Traffic exits the Ed Koch Queensboro Bridge in the Midtown...

Traffic exits the Ed Koch Queensboro Bridge in the Midtown on a Saturday last month. Besides raising revenue, there are other primary goals to the Manhattan congestion pricing plan: to reduce traffic and improve air quality. Credit: Bloomberg/Michael Nagle

The panel charged with helping shape the MTA's congestion pricing plan kicked off its first public meeting Wednesday by pressing MTA officials on how the plan would impact low-income New Yorkers and those cut off from public transportation.

Those were two of the most important questions the Traffic Mobility Review Board, a six-member appointed panel, had regarding the full scope of the toll structure.

The new tolls would give the Metropolitan Transportation Authority a financial boost of an estimated $1 billion a year to finance $15 billion in bonds and could begin as soon as May. The Federal Highway Administration greenlighted the plan last month.

Under the plan, cars with E-ZPass entering Manhattan below 60th Street, or Manhattan’s Central Business District, will pay up to $23 for driving below 60th Street during peak hours. Motorists without E-ZPass could pay up to $34.50.

Besides raising revenue, there are other primary goals: to reduce traffic and improve air quality.

The TMRB panel includes John Samuelsen, international president of the Transport Workers Union, who wondered how low-income drivers would be affected.

 “I'm curious about whether there's any kind of cross-referencing that has been done or can be done between low-income New Yorkers and where they're coming from, and if they're coming from anything that could be described as a transit desert. Because if they are, there's no way to change driver behavior, especially for low-income New Yorkers ... so you're not going to change ... [anything],” Samuelsen told officials.

The final decision on toll prices will come after the TMRB holds public hearings and makes recommendations over the next couple of months. The panel includes a Long Island representative, John Durso of the Long Island Federation of Labor, who with Samuelsen turned his attention to how people working overnight shifts would be affected.

Durso once worked the 4 p.m.-to-midnight shift in a Waldbaum’s warehouse and said a toll would have had negative consequences for his family.

“If while I'm working those shifts and I get hit twice — once when I come in and once when I go home — and I wasn't making $60,000 a year or $50,000 a year, then that's taking money out of my kid's mouth or paying my rent,” Durso said. “We got to figure something out.”
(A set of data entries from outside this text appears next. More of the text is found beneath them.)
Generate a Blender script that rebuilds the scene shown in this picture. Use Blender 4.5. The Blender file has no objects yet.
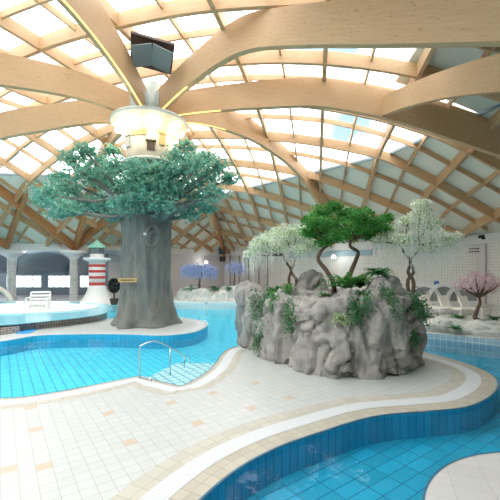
import bpy, bmesh, math, random
from mathutils import Vector, noise
from mathutils.bvhtree import BVHTree
from mathutils.geometry import tessellate_polygon
random.seed(7)
C = bpy.context.scene.collection
PI = math.pi
H = 2.75
HUB = (-5.0, 17.5)

# ------------------------------------------------------------------ materials
def newmat(name):
    m = bpy.data.materials.new(name); m.use_nodes = True
    nt = m.node_tree; b = nt.nodes['Principled BSDF']
    return m, nt, b
def N(nt, t, **kw):
    n = nt.nodes.new(t)
    for k, v in kw.items(): setattr(n, k, v)
    return n
def L(nt, a, b): nt.links.new(a, b)
def col(c): return (c[0], c[1], c[2], 1)
def mix(nt, fac, a, b):
    n = N(nt, 'ShaderNodeMix', data_type='RGBA')
    if isinstance(fac, float): n.inputs[0].default_value = fac
    else: L(nt, fac, n.inputs[0])
    for i, v in ((6, a), (7, b)):
        if isinstance(v, tuple): n.inputs[i].default_value = col(v)
        else: L(nt, v, n.inputs[i])
    return n.outputs[2]
def mathn(nt, op, a, b=None, c=None):
    n = N(nt, 'ShaderNodeMath', operation=op)
    for i, v in enumerate((a, b, c)):
        if v is None: continue
        if isinstance(v, (int, float)): n.inputs[i].default_value = v
        else: L(nt, v, n.inputs[i])
    return n.outputs[0]
def mapping(nt, src='Object', scale=(1, 1, 1), rot=(0, 0, 0), loc=(0, 0, 0)):
    tc = N(nt, 'ShaderNodeTexCoord'); mp = N(nt, 'ShaderNodeMapping')
    mp.inputs['Scale'].default_value = scale; mp.inputs['Rotation'].default_value = rot; mp.inputs['Location'].default_value = loc
    L(nt, tc.outputs[src], mp.inputs[0]); return mp.outputs[0]
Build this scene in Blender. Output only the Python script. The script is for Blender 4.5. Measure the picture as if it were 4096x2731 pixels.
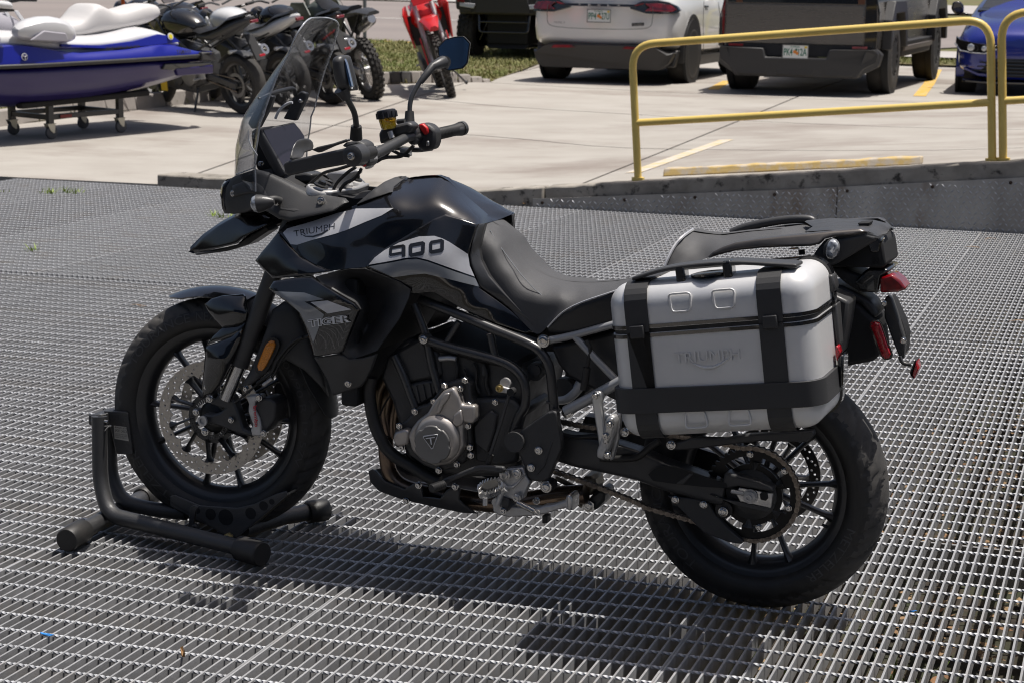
import bpy, bmesh, math, random
import numpy as np
from mathutils import Vector, Matrix, Quaternion
from mathutils.geometry import delaunay_2d_cdt
from mathutils.bvhtree import BVHTree
random.seed(7); np.random.seed(7)
rad = math.radians
scene = bpy.context.scene
for o in list(bpy.data.objects): bpy.data.objects.remove(o)
COL = scene.collection

# ---------------------------------------------------------------- camera
PW, PH = 4096.0, 2731.0
FPX = 7692.85
YAW, PITCH, ROLL = 0.31418645, 0.18371332, 0.01788151
CAMZ = 1.54837855
def cam_axes():
    cy, sy = math.cos(YAW), math.sin(YAW)
    fwd = np.array([-sy*math.cos(PITCH), cy*math.cos(PITCH), -math.sin(PITCH)])
    right = np.array([cy, sy, 0.0]); up = np.cross(right, fwd)
    return (math.cos(ROLL)*right+math.sin(ROLL)*up, -math.sin(ROLL)*right+math.cos(ROLL)*up, fwd)
CR, CU, CF = cam_axes()
CC = np.array([0.0, 0.0, CAMZ])
cam = bpy.data.cameras.new('camera'); camo = bpy.data.objects.new('camera', cam); COL.objects.link(camo)
cam.sensor_width = 36.0; cam.sensor_fit = 'HORIZONTAL'; cam.lens = FPX/PW*36.0
cam.clip_start = 0.1; cam.clip_end = 600.0
camo.matrix_world = Matrix(((CR[0], CU[0], -CF[0], 0), (CR[1], CU[1], -CF[1], 0), (CR[2], CU[2], -CF[2], CAMZ), (0, 0, 0, 1)))
cam.dof.use_dof = True; cam.dof.focus_distance = 4.75; cam.dof.aperture_fstop = 13.0
scene.camera = camo

# ---------------------------------------------------------------- sky, sun, exposure
SUN = Vector((0.22, 0.12, 0.965)).normalized()
EL = math.asin(SUN.z); AZ = math.atan2(SUN.x, SUN.y)
world = bpy.data.worlds.new('World'); scene.world = world; world.use_nodes = True
wn = world.node_tree; wn.nodes.clear()
sky = wn.nodes.new('ShaderNodeTexSky'); sky.sky_type = 'NISHITA'; sky.sun_disc = False
sky.sun_elevation = EL; sky.sun_rotation = AZ; sky.air_density = 0.8; sky.dust_density = 4.5; sky.ozone_density = 0.6
bg = wn.nodes.new('ShaderNodeBackground'); bg.inputs['Strength'].default_value = 0.085
wo = wn.nodes.new('ShaderNodeOutputWorld')
wn.links.new(sky.outputs[0], bg.inputs[0]); wn.links.new(bg.outputs[0], wo.inputs[0])
sl = bpy.data.lights.new('sun', 'SUN'); sl.energy = 5.0; sl.angle = rad(0.53); sl.color = (1.0, 0.955, 0.90)
so = bpy.data.objects.new('sun', sl); COL.objects.link(so); so.location = (0, 0, 30)
so.rotation_euler = SUN.to_track_quat('Z', 'Y').to_euler()
vs = scene.view_settings; vs.view_transform = 'Standard'; vs.look = 'None'; vs.exposure = 0.0; vs.gamma = 1.0; vs.use_curve_mapping = False
scene.display_settings.display_device = 'sRGB'
try:
    scene.cycles.filter_width = 1.1
    scene.cycles.max_bounces = 8; scene.cycles.transparent_max_bounces = 12; scene.cycles.sample_clamp_indirect = 6.0
    scene.cycles.caustics_reflective = False; scene.cycles.caustics_refractive = False
except Exception: pass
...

The MTA already has received exemptions requests from 122 groups, from artists to judges to low-income drivers. But MTA officials stressed Wednesday that the more exemptions, the higher the toll would be for other motorists.

Of all workers in the Central Business District, 143,000, or 11%, drive to their jobs, according to Juliette Michaelson, TMRB special adviser and also deputy chief external relations officer at the MTA.

There are certain exemptions carved into the plan, including for certain emergency vehicles and drivers who stay on FDR Drive and West Side Highway. Among other exemptions and/or discounts being considered are for cars at tolled Hudson River and East River crossings.

Michaelson told the panel it had to carefully weigh all options, explaining that the “tunnels and bridges carry somewhere between 5% and 9% of all vehicles that come into the CBD.”

Meanwhile, she said, 43% of all vehicles enter Manhattan below 60th Street.

“So the question for this group again is whether to reduce the rate of the CBD toll and whether to provide a so-called crossing credit for those who are already paying a toll to cross the East River or the Hudson River. And if so, what is that discount?” Michaelson asked.

Michaelson also suggested the panel consider different rates depending on the time of day and on the type of vehicle.

Dozens of ride-share and delivery workers, as well as Uber and Lyft drivers, protested the congestion pricing plan outside MTA headquarters in lower Manhattan, the site of the meeting, carrying signs that read: “Congestion Pricing, we’re not the MTA’s ATM.”